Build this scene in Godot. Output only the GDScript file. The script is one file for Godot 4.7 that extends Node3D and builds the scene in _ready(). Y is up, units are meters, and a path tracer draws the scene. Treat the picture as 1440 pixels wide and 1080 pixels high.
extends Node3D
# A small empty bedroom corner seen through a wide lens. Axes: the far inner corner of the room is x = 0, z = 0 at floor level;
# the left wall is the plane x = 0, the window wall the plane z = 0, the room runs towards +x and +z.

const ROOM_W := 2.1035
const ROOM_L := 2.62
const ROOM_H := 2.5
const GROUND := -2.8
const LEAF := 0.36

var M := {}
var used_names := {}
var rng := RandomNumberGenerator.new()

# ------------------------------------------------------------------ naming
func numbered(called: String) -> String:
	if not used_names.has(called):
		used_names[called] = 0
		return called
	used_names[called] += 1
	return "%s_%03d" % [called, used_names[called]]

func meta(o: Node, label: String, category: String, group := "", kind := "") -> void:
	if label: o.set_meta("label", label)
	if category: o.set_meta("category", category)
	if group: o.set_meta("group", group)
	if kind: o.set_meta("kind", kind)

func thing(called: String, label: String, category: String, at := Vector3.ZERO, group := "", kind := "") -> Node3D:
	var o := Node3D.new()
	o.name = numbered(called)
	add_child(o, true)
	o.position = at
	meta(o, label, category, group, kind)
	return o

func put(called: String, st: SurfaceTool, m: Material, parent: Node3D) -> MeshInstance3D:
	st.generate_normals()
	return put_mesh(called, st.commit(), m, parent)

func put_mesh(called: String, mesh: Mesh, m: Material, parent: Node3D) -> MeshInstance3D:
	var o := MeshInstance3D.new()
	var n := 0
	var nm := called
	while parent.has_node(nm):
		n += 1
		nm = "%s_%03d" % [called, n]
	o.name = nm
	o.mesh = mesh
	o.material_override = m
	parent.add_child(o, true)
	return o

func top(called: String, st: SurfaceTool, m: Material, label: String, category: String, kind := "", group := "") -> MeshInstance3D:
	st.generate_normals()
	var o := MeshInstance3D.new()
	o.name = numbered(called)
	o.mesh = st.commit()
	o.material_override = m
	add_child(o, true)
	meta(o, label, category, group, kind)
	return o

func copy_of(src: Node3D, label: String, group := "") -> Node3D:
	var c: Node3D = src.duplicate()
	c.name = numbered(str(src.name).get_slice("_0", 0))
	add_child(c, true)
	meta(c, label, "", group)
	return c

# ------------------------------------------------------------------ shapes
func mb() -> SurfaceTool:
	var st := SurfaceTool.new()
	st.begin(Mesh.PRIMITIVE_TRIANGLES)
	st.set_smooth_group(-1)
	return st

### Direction
Only the lines from the first line of the material above through the line that contains "return put_mesh(called, st.commit(), m, parent)" should be quoted, each one exactly.

### Answer to the task
Build this scene in Godot. Output only the GDScript file. The script is one file for Godot 4.7 that extends Node3D and builds the scene in _ready(). Y is up, units are meters, and a path tracer draws the scene. Treat the picture as 1440 pixels wide and 1080 pixels high.
extends Node3D
# A small empty bedroom corner seen through a wide lens. Axes: the far inner corner of the room is x = 0, z = 0 at floor level;
# the left wall is the plane x = 0, the window wall the plane z = 0, the room runs towards +x and +z.

const ROOM_W := 2.1035
const ROOM_L := 2.62
const ROOM_H := 2.5
const GROUND := -2.8
const LEAF := 0.36

var M := {}
var used_names := {}
var rng := RandomNumberGenerator.new()

# ------------------------------------------------------------------ naming
func numbered(called: String) -> String:
	if not used_names.has(called):
		used_names[called] = 0
		return called
	used_names[called] += 1
	return "%s_%03d" % [called, used_names[called]]

func meta(o: Node, label: String, category: String, group := "", kind := "") -> void:
	if label: o.set_meta("label", label)
	if category: o.set_meta("category", category)
	if group: o.set_meta("group", group)
	if kind: o.set_meta("kind", kind)

func thing(called: String, label: String, category: String, at := Vector3.ZERO, group := "", kind := "") -> Node3D:
	var o := Node3D.new()
	o.name = numbered(called)
	add_child(o, true)
	o.position = at
	meta(o, label, category, group, kind)
	return o

func put(called: String, st: SurfaceTool, m: Material, parent: Node3D) -> MeshInstance3D:
	st.generate_normals()
	return put_mesh(called, st.commit(), m, parent)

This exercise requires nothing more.